Seamless and natural prose makes The Fourteenth Goldfish by Jennifer Holm an effortless read.  Besides being a snap to read, young readers on the brink of middle school will be able to relate to eleven-year-old Ellie.  The book never delves too deep but has a cast of likeable characters, and especially endearing is Ellie's relationship with her grandfather.


Although not as complex, this novel has a similar feel to Rebecca Stead's When You Reach Me and is a great, lite-sci-fi book for middle grade readers, especially girls.  It  is also a fun introduction to some historical science giants with just enough information to perk a young reader's interest without overwhelming either them or the story with historical facts.  The Fourteenth Goldfish is positive, fun, clever, insightful, and has an ending you have to love!

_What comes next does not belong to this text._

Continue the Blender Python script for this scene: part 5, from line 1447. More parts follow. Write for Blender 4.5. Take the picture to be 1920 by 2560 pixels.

Review of an Advanced Reader Copy

Content Analysis:  

Profanity/Language:  None


Violence/Gore:  Character learns that pets have died; passing report/statement that someone was hit by a car, no details; brief, creepy description of a mummy that is on display in a museum.


Sex/Nudity:  Reference to "knocked up."

Mature Subject Matter:  

Science ethics.

Alcohol / Drug Use:  

A story is fabricated about a character and in the story the stepdad is a "meth addict"; picture of a man with a cigarette in his mouth; a teenage adult (this makes sense after you read the story) drinks several glasses of wine and throws up.